TASK REQUIREMENTS. Beneath this line are entries. Copy the range from the line with "Write the bpy" to the line with "random.seed(7)", ends included, exactly; leave pictures out.

Rows from a 3D scene dataset:
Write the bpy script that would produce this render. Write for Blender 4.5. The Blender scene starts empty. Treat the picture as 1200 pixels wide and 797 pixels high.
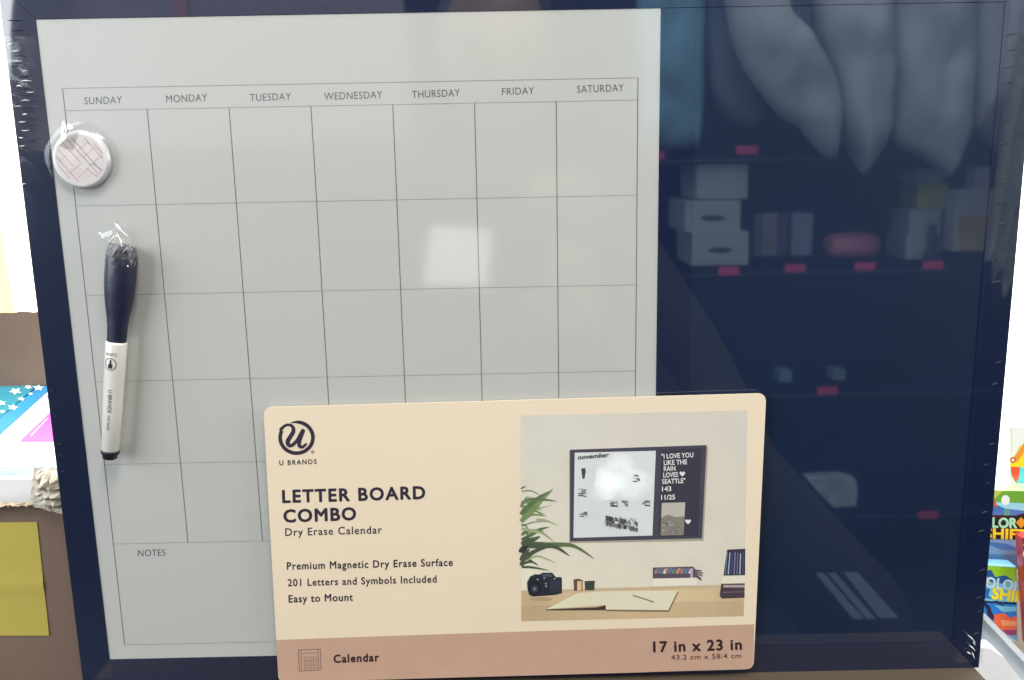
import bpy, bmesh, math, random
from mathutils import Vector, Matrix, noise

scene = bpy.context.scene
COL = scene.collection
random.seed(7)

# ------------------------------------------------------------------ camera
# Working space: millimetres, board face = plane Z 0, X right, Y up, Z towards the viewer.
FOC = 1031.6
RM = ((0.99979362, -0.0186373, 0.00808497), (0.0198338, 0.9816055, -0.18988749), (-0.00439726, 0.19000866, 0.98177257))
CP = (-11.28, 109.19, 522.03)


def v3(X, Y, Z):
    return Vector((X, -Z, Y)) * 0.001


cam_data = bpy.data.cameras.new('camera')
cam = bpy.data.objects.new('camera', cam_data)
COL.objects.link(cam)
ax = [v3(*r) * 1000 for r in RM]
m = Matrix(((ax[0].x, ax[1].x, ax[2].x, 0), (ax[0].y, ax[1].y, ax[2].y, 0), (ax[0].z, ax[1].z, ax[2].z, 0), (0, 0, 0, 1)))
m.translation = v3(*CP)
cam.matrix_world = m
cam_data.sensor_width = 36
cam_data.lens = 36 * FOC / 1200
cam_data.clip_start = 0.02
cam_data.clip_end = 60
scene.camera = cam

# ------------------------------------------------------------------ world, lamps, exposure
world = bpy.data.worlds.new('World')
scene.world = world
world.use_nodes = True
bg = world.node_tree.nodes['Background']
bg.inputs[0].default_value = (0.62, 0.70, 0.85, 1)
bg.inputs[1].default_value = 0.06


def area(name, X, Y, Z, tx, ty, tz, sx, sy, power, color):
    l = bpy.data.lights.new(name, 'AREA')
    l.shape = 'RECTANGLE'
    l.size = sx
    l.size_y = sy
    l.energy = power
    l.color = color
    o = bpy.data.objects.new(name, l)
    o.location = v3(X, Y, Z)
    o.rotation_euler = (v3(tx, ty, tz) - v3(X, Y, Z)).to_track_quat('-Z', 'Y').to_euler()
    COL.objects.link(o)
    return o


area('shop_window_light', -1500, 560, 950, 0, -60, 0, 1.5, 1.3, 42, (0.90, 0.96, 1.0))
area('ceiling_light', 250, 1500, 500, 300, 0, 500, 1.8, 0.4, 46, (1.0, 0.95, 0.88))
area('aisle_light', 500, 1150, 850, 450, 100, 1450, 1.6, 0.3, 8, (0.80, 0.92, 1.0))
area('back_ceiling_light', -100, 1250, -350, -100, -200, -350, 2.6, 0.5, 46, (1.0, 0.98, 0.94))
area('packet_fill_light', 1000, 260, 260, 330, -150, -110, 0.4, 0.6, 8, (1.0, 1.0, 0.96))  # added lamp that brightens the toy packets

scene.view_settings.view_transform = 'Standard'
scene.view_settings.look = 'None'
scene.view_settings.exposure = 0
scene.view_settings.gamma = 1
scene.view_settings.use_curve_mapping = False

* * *

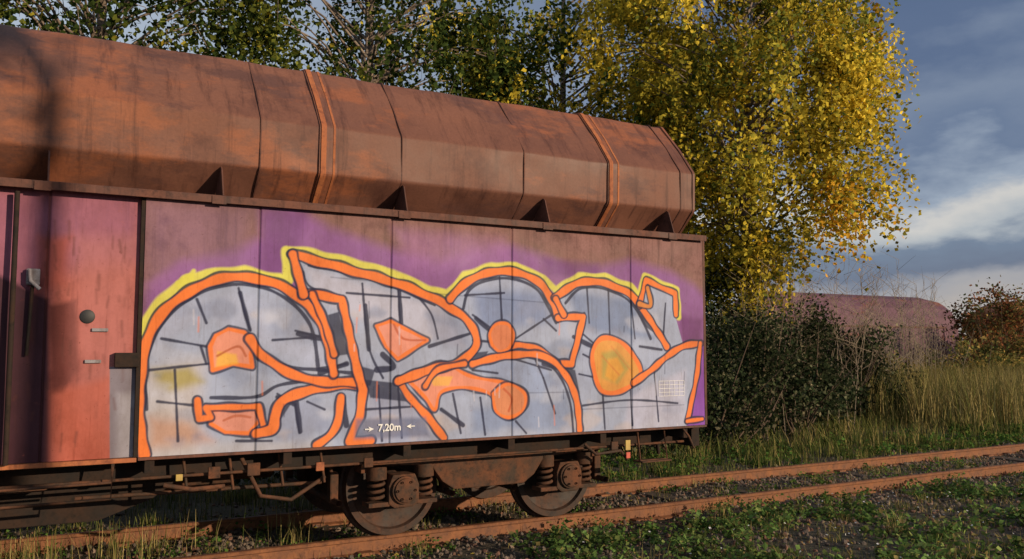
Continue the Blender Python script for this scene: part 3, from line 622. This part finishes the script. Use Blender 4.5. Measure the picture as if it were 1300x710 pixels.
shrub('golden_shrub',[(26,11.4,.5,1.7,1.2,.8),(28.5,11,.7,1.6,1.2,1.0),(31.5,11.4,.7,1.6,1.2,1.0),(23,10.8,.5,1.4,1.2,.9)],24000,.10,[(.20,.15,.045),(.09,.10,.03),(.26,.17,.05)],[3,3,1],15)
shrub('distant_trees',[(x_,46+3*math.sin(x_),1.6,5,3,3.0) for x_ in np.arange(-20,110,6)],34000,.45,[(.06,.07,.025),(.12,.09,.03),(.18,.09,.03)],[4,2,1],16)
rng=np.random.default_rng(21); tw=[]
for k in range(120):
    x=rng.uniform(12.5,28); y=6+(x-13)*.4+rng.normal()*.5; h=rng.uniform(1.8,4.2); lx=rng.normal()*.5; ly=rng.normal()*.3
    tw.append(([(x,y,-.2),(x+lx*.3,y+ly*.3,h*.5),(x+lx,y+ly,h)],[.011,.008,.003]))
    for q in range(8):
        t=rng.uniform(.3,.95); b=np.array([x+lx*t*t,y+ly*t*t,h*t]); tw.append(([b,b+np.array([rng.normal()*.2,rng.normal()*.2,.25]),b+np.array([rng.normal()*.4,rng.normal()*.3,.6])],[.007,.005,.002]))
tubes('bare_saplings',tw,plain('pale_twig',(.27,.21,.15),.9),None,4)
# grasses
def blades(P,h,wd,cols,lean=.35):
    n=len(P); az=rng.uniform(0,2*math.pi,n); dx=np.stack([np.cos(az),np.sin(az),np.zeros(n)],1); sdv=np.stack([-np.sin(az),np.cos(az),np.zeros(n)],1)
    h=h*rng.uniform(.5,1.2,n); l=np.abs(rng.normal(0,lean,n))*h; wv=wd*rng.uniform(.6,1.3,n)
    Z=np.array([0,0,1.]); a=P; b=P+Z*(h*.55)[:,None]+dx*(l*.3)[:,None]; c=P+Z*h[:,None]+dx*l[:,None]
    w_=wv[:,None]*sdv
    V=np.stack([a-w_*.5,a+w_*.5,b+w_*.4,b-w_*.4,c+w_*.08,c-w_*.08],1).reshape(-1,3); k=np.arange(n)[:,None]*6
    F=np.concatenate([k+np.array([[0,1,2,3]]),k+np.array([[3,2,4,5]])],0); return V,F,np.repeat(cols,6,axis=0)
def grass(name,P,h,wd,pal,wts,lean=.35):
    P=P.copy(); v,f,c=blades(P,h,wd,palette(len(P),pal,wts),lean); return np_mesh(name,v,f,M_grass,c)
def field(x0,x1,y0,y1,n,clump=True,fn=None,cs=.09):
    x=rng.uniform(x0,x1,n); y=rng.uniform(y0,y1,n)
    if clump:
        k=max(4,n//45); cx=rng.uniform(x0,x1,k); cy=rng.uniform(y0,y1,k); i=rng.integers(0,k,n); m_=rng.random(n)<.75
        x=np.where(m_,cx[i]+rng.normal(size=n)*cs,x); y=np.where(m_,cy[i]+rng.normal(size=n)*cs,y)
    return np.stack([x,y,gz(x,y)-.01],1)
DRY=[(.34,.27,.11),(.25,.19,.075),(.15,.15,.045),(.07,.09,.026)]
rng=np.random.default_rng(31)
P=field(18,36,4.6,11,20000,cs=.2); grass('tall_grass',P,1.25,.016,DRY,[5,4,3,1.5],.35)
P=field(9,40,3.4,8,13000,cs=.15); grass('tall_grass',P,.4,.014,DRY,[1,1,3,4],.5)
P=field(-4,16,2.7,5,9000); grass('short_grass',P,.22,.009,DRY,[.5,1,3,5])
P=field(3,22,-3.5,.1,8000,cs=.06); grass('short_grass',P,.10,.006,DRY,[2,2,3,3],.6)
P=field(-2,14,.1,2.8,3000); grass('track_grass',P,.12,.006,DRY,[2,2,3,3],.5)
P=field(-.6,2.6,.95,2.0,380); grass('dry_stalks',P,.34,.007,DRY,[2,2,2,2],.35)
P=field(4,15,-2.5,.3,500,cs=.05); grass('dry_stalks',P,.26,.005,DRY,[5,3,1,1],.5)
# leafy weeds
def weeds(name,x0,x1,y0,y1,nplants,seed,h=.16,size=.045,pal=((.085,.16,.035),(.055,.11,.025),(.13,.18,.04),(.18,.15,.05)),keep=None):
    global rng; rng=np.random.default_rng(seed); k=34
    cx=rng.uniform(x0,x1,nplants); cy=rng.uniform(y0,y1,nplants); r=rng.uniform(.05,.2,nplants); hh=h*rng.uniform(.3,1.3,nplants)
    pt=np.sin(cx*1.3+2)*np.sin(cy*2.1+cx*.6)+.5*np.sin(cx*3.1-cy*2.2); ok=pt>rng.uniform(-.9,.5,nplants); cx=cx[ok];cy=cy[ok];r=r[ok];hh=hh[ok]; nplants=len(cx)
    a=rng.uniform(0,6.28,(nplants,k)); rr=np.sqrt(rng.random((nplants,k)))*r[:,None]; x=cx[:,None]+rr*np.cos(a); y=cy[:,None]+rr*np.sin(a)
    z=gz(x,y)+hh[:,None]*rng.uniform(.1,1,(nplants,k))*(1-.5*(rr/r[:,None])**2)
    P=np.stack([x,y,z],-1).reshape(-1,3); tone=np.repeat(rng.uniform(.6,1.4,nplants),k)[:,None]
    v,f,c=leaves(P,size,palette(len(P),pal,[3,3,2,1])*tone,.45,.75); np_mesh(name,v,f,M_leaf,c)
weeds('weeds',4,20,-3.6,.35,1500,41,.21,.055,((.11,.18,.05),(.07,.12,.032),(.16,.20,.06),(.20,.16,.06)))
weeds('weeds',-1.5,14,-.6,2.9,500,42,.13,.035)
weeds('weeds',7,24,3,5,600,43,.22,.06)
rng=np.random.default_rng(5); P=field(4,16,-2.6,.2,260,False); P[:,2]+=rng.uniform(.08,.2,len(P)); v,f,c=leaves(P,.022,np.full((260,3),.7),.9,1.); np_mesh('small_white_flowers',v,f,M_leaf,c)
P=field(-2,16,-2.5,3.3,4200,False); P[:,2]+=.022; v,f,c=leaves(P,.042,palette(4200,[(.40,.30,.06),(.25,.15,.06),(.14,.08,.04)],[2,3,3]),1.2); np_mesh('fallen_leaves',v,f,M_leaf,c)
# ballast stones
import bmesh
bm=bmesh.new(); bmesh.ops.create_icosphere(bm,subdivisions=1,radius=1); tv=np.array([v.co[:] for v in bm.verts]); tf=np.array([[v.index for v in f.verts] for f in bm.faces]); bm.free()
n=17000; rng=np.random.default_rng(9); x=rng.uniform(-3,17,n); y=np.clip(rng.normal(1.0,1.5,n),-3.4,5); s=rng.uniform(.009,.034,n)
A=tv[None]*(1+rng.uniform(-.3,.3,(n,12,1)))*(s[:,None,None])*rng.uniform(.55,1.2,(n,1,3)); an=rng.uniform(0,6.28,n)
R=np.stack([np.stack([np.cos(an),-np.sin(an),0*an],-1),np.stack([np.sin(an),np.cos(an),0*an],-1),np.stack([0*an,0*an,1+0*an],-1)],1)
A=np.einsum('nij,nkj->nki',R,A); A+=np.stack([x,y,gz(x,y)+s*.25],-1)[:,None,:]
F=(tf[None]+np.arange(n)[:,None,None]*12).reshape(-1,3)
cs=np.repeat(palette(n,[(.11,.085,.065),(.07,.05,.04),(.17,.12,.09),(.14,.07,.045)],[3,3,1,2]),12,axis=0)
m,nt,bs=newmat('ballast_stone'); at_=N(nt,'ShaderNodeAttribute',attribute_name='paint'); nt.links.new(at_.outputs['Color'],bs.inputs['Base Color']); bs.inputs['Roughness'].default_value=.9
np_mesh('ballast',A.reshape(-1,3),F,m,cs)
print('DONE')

SOLUTION TO THE PROBLEM.
Write the bpy script that would produce this render. Write for Blender 4.5. The Blender scene starts empty. Treat the picture as 1200 pixels wide and 797 pixels high.
import bpy, bmesh, math, random
from mathutils import Vector, Matrix, noise

scene = bpy.context.scene
COL = scene.collection
random.seed(7)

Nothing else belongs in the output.